Researchers spotted the first salmon in 112 years in the Klamath River basin last October.
“The return of our relatives, the c’iyaal’s, is overwhelming for our tribe,” said Klamath Tribes Secretary, using the Klamath-Modoc word for salmon. “This is what our members worked for and believed in for so many decades. The salmon are just like our tribal people, and they know where home is and returned as soon as they were able.”
Trump’s 2016 and 2024 environmental policy plans
These practices contrast sharply with the fossil fuel industries likely to dominate federal land policy under a Trump administration. Trump has made no secret of his plans to prioritize oil, gas, and mining projects that, research shows, lead to long-term ecological harm, from polluted waterways to destruction of habitats.
For clues on what effect Trump will have on the Native American community in his second term, just look at his first. Between 2016 and 2020, Trump oversaw sweeping changes to federal land management policies, many of which disproportionately affected Native American lands.
Leadership roles within the Bureau of Indian Affairs and the Department of the Interior were filled by individuals who bypassed Congressional vetting. Trump ended the annual White House Tribal Nations Conference, a hallmark of Obama’s administration for eight years.
Early in his presidency, Trump issued executive orders and memorandums rolling back critical public lands and wildlife protections. His America First energy agenda fast-tracked contentious projects like the Dakota Access and Keystone XL pipelines, both of which faced fierce and prolonged resistance from Native communities and their supporters. Additionally, Trump slashed the Bears Ears National Monument—an Indigenous-driven initiative—by 85%, undermining its status as a landmark in collaborative land stewardship.

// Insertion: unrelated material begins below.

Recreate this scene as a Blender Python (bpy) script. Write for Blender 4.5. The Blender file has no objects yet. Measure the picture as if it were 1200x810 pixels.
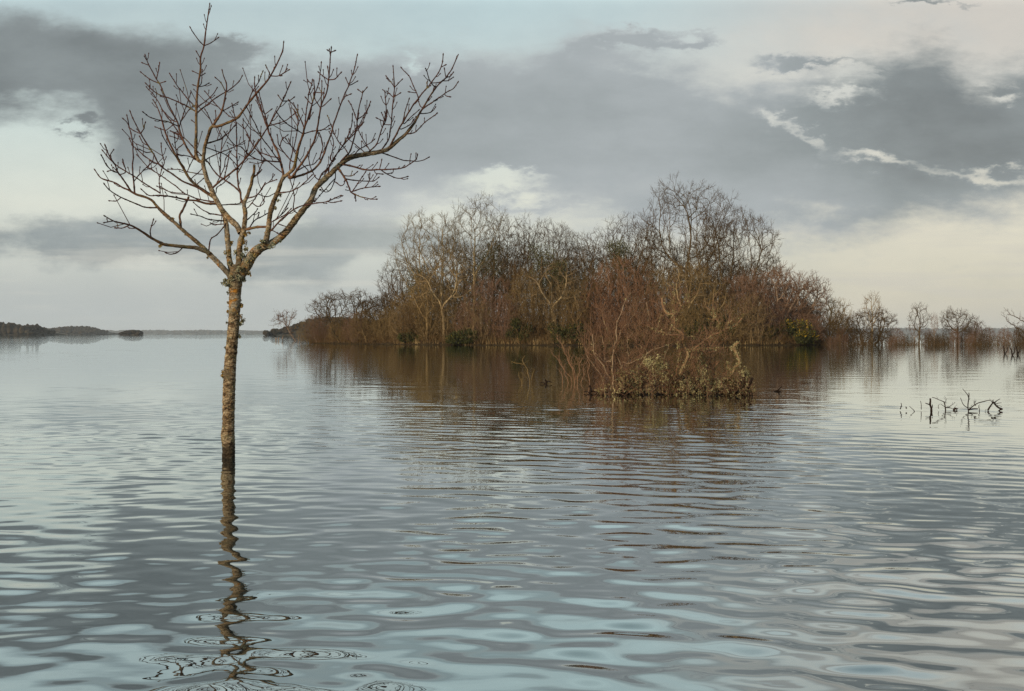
import bpy, bmesh, math, random
import numpy as np
from mathutils import Vector, Matrix, noise as mnoise
from mathutils.kdtree import KDTree

random.seed(7)
RNG = np.random.default_rng(11)
SC = bpy.context.scene
COL = SC.collection
F = 1200 * 35.0 / 36.0          # focal length in photo pixels
CAMH = 1.4                      # eye height above the water
HZ = 391.5                      # photo row of the horizon
R = math.radians


def at(px, py, Y):
    """photo pixel seen at distance Y -> world point"""
    return Vector(((px - 600) * Y / F, Y, CAMH - (py - HZ) * Y / F))


def lin(r, g, b):
    f = lambda c: (c / 255 / 12.92) if c <= 10 else ((c / 255 + 0.055) / 1.055) ** 2.4
    return (f(r), f(g), f(b), 1.0)


# ------------------------------------------------------------------ node helper
class NT:
    def __init__(self, tree):
        self.t = tree
        self.n = tree.nodes
        self.l = tree.links

    def node(self, typ, **kw):
        nd = self.n.new(typ)
        for k, v in kw.items():
            setattr(nd, k, v)
        return nd

    def put(self, sock, v):
        if isinstance(v, bpy.types.NodeSocket):
            self.l.new(v, sock)
        elif v is not None:
            sock.default_value = v

    def math(self, op, a, b=None, c=None, clamp=False):
        nd = self.node('ShaderNodeMath', operation=op, use_clamp=clamp)
        for i, v in enumerate((a, b, c)):
            if v is not None:
                self.put(nd.inputs[i], v)
        return nd.outputs[0]

    def add(self, a, b): return self.math('ADD', a, b)
    def sub(self, a, b): return self.math('SUBTRACT', a, b)
    def mul(self, a, b): return self.math('MULTIPLY', a, b)

    def step(self, v, lo, hi, a=0.0, b=1.0):
        nd = self.node('ShaderNodeMapRange', interpolation_type='SMOOTHSTEP')
        self.put(nd.inputs[0], v)
        for i, q in enumerate((lo, hi, a, b)):
            self.put(nd.inputs[1 + i], q)
        return nd.outputs[0]

    def mix(self, f, a, b, blend='MIX'):
        nd = self.node('ShaderNodeMix', data_type='RGBA', blend_type=blend)
        nd.clamp_result = False
        self.put(nd.inputs[0], f)
        self.put(nd.inputs[6], a)
        self.put(nd.inputs[7], b)
        return nd.outputs[2]

    def noise(self, vec, scale, detail=4.0, rough=0.55, dist=0.0, dim='3D'):
        nd = self.node('ShaderNodeTexNoise', noise_dimensions=dim)
        self.put(nd.inputs['Vector'], vec)
        nd.inputs['Scale'].default_value = scale
        nd.inputs['Detail'].default_value = detail
        nd.inputs['Roughness'].default_value = rough
        nd.inputs['Distortion'].default_value = dist
        return nd.outputs[0]

    def vmap(self, vec, sc=(1, 1, 1), loc=(0, 0, 0)):
        nd = self.node('ShaderNodeMapping')
        self.put(nd.inputs[0], vec)
        nd.inputs[1].default_value = loc
        nd.inputs[3].default_value = sc
        return nd.outputs[0]

    def xyz(self, x, y, z):
        nd = self.node('ShaderNodeCombineXYZ')
        for i, v in enumerate((x, y, z)):
            self.put(nd.inputs[i], v)
        return nd.outputs[0]

    def curve(self, v, pts):
        nd = self.node('ShaderNodeFloatCurve')
        self.put(nd.inputs[1], v)
        c = nd.mapping.curves[0]
        c.points[0].location = pts[0]
        c.points[1].location = pts[-1]
        for p in pts[1:-1]:
            c.points.new(*p)
        for p in c.points:
            p.handle_type = 'AUTO_CLAMPED'
        nd.mapping.update()
        return nd.outputs[0]

    def ramp(self, v, stops):
        nd = self.node('ShaderNodeValToRGB')
        self.put(nd.inputs[0], v)
        e = nd.color_ramp.elements
        while len(e) < len(stops):
            e.new(0.5)
        for el, (p, c) in zip(e, stops):
            el.position = p
            el.color = c
        return nd.outputs[0]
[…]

While Native American issues were not a prominent feature of Trump’s 2024 campaign, his broader policy priorities pose significant risks. These include the potential repeal of the Antiquities Act of 1906, a cornerstone of American conservation law used to establish national monuments, many protecting sacred Indigenous sites.
Project 2025, which Trump has repeatedly distanced himself from, explicitly calls for expanded oil and gas development on public lands. These policies could have catastrophic consequences for areas like the Chaco Cultural Historic National Park in New Mexico, where tribal leaders have fought for decades to prevent oil and gas leasing within a 10-mile radius of the park. President Joe Biden ordered a 20-year ban on drilling around the park in 2023 and restricted oil production in the National Petroleum Reserve in Alaska, home to the Gwich’in people.
These protections are fragile. Trump could revoke past executive orders, and federal agencies like the Bureau of Land Management and the Environmental Protection Agency face significant protection rollbacks under a Trump administration guided by Project 2025.
North Dakota Gov. Doug Burgum, one of the wealthiest politicians in the country, could play a central role in Trump’s policy overhaul if confirmed as the next Interior Secretary. As governor, Burgum championed strong pro-fossil fuel policies and would manage U.S. federal lands, including national parks and wildlife refuges, and oversee relations with 574 federally recognized Native American tribes as Secretary of the Interior.
Burgum would also lead a new energy council seeking to establish U.S. “energy dominance” worldwide, including managing Bureau of Land Management oil and gas leases, which slowed considerably under Biden.
“He’s long advocated for rolling back critical environmental safeguards to let polluters profit,” the Sierra Club said on Nov. 15. “Doug Burgum’s ties to the fossil fuel industry run deep and, if confirmed to this position, he will surely continue Donald Trump’s efforts to sell out our public lands to his polluter pals. Our lands are our nation’s greatest treasure, and the Interior Department is charged with their protection.”